Practical info — emergency numbers
- Emergency: 911.
- Scranton Police non-emergency: 570-348-4134.
- Geisinger CMC ER: 570-703-8000.
Bring: warm cold-weather layers Nov-March, comfortable walking shoes, US-valid travel insurance.
Frequently asked questions
Is Scranton, Pennsylvania safe to visit in 2026?
Yes — Scranton scores 80/100 here. The US sits at UK FCDO's lowest advisory tier. Scranton (population ~75,000, the heart of the Lackawanna Valley) is a post-industrial Northeast Pennsylvania city with the standard Rust-Belt safety profile: a calm, walkable downtown around Courthouse Square and the Steamtown National Historic Site, comfortable arts/restaurant neighbourhoods (the Hill Section, Green Ridge), and rougher edges in West Scranton and parts of South Side. Violent crime is below the US urban average. Tourists come for The Office filming locations, Steamtown, and the Marywood/University of Scranton parents' weekends — none of these venues are in higher-risk areas.
Is Scranton safe at night?
Yes — downtown Scranton's bar strip on Mulberry/Lackawanna Avenue (the Backyard Ale House crowd, the Bar Louis crowd, etc.) is busy on weekends with a heavy Scranton PD presence; the AAA-baseball RailRiders crowd in summer adds family foot traffic. The Hill Section and Green Ridge residential streets are quiet and safe. After midnight, avoid wandering West Scranton outside the Italian restaurant strip on West Lackawanna, and don't loiter near the Greyhound bus terminal. Uber/Lyft work reliably; COLTS public buses stop running by ~22:00. Winter (Dec-Mar) brings real ice and snow — wear actual boots, not city sneakers.
What scams should I watch out for in Scranton?
Nothing Scranton-specific. The US-wide patterns: gas-pump card skimmers (use Wawa or Sheetz which rotate hardware most aggressively), porch-package theft (Amazon Locker if shipping anything), aggressive driveway-sealcoating door-knockers in spring, and IRS phone-scam calls threatening deportation (the IRS does not call). Casino-shuttle 'free ride' offers from out-of-state operators usually come with a sales pitch attached. ATM-skimming at standalone machines is moderate; use PNC or Wells Fargo machines inside branches.
Can you drink tap water in Scranton?
Yes — Scranton tap water is supplied by Pennsylvania American Water from regional reservoirs (Lake Scranton and Watres Reservoir) and meets EPA Safe Drinking Water Act standards. The system publishes annual water-quality reports. No major boil-water advisories in the recent record. It can taste slightly chlorinated; carry a refillable bottle. Note the broader regional concern: this is anthracite-coal country and some legacy mine-drainage water sources contaminate streams and creeks, but municipal supply is sourced separately and treated to potability.

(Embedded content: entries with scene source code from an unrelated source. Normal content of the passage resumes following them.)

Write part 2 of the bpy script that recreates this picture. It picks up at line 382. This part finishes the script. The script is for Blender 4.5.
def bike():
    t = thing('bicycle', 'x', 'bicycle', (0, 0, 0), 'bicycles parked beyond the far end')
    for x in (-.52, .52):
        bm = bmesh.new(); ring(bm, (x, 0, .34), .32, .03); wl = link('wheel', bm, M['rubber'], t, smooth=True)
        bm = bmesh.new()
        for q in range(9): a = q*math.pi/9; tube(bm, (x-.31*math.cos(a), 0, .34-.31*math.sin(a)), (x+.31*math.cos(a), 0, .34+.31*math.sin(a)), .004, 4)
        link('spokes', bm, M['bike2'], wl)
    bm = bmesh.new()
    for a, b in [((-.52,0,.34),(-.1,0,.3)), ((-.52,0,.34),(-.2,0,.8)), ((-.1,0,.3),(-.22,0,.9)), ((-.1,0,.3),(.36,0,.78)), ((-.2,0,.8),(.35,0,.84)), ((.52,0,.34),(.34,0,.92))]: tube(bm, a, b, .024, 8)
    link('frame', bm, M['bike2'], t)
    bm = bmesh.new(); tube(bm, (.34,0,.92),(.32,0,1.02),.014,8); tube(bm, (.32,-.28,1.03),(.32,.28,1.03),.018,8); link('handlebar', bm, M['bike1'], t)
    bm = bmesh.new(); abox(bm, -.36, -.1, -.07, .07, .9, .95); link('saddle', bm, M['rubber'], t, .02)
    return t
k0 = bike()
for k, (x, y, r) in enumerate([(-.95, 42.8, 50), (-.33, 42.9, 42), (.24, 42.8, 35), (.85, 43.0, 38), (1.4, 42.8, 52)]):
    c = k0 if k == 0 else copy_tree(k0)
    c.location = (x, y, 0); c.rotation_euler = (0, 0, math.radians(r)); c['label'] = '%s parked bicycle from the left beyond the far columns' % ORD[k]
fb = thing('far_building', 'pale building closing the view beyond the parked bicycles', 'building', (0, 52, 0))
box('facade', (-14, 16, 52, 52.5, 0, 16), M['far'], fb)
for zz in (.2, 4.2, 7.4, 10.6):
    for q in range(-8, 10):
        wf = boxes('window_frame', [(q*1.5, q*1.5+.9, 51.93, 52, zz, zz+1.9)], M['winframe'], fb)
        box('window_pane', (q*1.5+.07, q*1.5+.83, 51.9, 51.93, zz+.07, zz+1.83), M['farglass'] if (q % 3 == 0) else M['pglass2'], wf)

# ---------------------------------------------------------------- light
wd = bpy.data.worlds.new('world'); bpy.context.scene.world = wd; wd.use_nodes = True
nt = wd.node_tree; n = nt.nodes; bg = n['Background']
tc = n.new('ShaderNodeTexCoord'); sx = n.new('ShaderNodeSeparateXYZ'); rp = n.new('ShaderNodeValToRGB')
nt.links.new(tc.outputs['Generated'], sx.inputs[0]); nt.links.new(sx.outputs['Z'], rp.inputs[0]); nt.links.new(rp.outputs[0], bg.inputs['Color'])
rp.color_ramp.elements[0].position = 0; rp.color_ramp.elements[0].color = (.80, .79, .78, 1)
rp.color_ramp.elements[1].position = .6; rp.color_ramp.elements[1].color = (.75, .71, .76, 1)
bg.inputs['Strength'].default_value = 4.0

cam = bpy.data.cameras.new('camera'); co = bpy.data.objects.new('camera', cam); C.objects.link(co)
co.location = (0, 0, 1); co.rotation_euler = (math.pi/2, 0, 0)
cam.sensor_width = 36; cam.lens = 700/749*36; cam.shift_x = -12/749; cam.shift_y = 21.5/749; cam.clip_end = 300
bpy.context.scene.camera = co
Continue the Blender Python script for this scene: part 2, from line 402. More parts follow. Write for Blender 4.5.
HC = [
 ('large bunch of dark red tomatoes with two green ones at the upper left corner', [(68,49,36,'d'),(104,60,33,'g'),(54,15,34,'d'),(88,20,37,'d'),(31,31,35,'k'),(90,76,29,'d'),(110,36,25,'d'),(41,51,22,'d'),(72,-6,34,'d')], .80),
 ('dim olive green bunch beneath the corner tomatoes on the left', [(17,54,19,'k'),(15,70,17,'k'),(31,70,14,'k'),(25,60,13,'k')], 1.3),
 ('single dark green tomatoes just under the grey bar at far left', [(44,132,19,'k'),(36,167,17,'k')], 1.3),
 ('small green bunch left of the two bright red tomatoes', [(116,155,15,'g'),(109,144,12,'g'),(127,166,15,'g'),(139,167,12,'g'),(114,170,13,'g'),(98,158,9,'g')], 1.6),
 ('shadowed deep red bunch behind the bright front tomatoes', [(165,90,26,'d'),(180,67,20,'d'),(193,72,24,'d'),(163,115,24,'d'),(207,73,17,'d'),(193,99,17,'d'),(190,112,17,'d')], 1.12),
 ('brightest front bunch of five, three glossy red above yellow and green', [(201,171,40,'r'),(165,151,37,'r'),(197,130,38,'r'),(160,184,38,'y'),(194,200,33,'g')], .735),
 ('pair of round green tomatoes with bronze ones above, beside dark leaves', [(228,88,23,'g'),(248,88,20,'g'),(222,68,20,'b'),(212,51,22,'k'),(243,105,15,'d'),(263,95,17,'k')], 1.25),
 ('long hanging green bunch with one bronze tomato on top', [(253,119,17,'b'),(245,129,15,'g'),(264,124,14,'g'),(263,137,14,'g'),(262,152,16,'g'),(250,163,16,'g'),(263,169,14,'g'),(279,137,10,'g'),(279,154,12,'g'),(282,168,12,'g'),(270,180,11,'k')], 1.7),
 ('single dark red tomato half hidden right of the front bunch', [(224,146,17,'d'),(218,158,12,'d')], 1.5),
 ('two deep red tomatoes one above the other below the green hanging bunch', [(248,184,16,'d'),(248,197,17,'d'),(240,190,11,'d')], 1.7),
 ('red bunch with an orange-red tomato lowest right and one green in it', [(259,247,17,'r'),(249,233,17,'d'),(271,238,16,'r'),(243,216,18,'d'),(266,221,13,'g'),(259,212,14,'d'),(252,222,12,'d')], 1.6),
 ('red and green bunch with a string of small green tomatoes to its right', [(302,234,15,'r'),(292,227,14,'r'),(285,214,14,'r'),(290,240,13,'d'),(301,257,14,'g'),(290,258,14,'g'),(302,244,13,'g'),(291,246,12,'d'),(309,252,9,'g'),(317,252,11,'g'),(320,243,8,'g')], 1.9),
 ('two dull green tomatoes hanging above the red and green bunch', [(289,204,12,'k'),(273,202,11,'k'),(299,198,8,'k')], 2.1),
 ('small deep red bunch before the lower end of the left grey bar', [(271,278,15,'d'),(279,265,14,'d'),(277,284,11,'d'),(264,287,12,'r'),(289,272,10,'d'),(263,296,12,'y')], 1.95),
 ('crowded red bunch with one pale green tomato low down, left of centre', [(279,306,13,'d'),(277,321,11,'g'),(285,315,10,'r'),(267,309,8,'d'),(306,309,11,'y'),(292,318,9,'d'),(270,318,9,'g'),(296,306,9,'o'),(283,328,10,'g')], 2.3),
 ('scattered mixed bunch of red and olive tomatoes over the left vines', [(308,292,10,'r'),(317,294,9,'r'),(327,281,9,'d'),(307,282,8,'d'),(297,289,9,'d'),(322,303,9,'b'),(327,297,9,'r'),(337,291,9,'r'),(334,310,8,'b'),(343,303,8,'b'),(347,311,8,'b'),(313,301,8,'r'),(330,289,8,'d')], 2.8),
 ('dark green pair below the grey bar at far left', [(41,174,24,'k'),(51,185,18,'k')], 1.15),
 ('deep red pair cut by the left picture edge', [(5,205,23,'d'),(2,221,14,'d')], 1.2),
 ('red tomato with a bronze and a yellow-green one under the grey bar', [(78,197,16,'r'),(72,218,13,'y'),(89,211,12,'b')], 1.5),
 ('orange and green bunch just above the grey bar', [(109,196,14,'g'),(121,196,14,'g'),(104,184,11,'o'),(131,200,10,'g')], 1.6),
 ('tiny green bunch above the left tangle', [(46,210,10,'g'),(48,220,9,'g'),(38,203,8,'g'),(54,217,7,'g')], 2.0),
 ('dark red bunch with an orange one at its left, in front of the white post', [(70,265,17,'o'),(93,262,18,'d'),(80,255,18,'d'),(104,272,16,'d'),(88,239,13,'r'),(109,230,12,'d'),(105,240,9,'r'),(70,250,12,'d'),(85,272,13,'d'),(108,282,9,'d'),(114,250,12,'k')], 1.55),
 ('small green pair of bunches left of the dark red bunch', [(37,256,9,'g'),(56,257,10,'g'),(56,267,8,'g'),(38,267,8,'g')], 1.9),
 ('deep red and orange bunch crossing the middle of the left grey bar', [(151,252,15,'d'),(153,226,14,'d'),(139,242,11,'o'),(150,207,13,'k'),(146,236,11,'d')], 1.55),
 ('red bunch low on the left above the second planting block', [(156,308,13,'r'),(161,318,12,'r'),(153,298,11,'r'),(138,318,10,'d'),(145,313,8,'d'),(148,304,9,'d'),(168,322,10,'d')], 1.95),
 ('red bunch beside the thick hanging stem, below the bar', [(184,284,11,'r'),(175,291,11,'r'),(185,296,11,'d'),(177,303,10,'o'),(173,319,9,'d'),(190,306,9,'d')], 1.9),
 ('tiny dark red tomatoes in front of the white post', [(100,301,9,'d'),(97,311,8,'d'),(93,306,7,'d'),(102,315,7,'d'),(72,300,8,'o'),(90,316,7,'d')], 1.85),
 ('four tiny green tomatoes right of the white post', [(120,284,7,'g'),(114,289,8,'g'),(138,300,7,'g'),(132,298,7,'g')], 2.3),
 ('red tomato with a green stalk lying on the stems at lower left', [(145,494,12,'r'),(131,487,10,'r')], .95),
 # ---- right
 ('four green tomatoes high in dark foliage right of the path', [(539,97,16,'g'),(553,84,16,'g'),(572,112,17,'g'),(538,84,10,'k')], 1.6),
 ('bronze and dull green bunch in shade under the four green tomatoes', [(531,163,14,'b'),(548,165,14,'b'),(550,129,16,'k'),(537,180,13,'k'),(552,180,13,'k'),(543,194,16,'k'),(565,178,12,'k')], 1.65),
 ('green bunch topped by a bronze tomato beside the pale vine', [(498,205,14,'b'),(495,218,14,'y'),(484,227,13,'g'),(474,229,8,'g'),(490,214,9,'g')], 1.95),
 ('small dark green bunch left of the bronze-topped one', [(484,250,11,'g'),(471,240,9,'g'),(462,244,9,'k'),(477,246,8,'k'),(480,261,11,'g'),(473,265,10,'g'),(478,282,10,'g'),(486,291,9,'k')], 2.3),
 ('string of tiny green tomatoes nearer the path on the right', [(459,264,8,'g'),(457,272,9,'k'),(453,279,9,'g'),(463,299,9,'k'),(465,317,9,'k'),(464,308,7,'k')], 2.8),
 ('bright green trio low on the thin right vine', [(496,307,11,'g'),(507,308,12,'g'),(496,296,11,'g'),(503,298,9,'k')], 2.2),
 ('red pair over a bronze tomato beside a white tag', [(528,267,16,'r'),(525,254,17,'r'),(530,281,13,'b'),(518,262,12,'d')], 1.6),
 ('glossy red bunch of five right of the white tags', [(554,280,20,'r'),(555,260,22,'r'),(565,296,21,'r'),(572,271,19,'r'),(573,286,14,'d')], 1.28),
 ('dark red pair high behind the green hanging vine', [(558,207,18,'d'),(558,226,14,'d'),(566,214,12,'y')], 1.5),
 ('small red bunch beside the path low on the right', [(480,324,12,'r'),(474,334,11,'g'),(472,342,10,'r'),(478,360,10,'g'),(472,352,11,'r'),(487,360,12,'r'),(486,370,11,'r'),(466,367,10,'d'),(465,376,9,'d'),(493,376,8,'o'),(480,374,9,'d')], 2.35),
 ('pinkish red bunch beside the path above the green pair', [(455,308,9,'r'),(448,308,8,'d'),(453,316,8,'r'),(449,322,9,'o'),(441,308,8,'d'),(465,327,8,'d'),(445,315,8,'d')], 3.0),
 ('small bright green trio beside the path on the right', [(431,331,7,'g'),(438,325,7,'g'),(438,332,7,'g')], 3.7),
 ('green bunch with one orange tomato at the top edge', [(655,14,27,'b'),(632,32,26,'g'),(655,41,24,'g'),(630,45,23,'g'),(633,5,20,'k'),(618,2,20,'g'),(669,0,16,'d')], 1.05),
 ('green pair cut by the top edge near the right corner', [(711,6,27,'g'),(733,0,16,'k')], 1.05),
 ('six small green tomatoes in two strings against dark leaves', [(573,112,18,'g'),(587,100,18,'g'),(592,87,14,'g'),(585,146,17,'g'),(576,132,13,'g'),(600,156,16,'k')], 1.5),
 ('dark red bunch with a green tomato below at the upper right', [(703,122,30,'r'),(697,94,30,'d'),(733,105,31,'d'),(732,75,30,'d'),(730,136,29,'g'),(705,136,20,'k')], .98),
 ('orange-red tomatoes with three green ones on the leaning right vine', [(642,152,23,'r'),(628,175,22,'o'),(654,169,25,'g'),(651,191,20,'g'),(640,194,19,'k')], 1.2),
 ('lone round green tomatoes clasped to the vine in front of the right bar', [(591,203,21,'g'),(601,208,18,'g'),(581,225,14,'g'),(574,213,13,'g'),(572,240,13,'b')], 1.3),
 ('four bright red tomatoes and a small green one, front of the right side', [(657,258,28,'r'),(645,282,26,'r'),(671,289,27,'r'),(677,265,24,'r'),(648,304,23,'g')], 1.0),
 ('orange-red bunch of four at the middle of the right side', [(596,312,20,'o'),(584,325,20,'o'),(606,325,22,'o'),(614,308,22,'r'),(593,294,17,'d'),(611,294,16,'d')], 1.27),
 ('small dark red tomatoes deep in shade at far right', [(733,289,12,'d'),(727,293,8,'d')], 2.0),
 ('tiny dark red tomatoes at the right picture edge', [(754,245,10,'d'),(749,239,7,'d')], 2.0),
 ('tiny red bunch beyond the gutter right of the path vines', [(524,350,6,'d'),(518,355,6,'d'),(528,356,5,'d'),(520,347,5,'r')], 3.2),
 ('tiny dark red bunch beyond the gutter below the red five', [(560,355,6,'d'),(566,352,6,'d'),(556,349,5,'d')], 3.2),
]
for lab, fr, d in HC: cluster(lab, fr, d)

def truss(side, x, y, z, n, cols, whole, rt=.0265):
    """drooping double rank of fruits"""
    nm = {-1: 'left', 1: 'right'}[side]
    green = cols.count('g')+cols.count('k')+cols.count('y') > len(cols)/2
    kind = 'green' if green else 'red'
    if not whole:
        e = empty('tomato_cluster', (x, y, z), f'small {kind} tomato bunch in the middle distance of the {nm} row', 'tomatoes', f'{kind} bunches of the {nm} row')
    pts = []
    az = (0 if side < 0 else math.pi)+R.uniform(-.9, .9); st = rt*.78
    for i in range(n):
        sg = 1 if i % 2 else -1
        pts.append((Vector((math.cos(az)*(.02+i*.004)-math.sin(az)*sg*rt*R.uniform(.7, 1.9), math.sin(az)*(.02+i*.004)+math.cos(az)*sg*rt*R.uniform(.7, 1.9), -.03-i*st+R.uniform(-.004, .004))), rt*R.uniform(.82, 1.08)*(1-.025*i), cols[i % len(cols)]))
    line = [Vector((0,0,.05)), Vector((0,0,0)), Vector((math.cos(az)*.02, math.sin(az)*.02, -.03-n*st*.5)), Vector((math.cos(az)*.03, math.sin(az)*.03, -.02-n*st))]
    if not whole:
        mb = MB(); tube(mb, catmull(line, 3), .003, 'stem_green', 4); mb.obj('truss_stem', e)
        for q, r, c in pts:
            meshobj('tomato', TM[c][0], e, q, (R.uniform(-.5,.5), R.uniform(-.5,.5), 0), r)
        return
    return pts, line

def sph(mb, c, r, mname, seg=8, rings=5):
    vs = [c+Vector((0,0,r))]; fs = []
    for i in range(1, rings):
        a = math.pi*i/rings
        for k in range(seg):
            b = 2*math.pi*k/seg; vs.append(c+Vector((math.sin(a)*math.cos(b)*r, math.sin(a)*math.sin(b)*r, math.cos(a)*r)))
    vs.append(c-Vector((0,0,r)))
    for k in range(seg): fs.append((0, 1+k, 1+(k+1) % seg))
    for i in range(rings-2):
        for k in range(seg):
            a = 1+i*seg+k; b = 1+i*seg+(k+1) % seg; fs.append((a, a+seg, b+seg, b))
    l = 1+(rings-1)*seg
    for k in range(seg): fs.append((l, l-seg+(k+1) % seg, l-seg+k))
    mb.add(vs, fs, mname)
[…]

Is The Office tour actually worth doing?
Yes — and this is the genuinely useful Scranton-specific tip. Scranton has leaned hard into being the real-world setting of The Office (NBC sitcom 2005-2013), and you can do a self-guided 'Scranton Office Tour' covering: the Lackawanna County Courthouse (the show's opening titles), Cooper's Seafood House (the giant lighthouse restaurant where Pam works at the gift shop in one episode), Poor Richard's Pub, the Scranton Welcomes You sign on the iconic highway approach, and the Mall at Steamtown / Marketplace at Steamtown (the show's 'Steamtown Mall'). The Scranton Cultural Center runs an annual 'Office'-themed convention each October (The Office Convention) which sells out months ahead. Pair with Steamtown National Historic Site (free, Smithsonian-affiliated, working steam engines).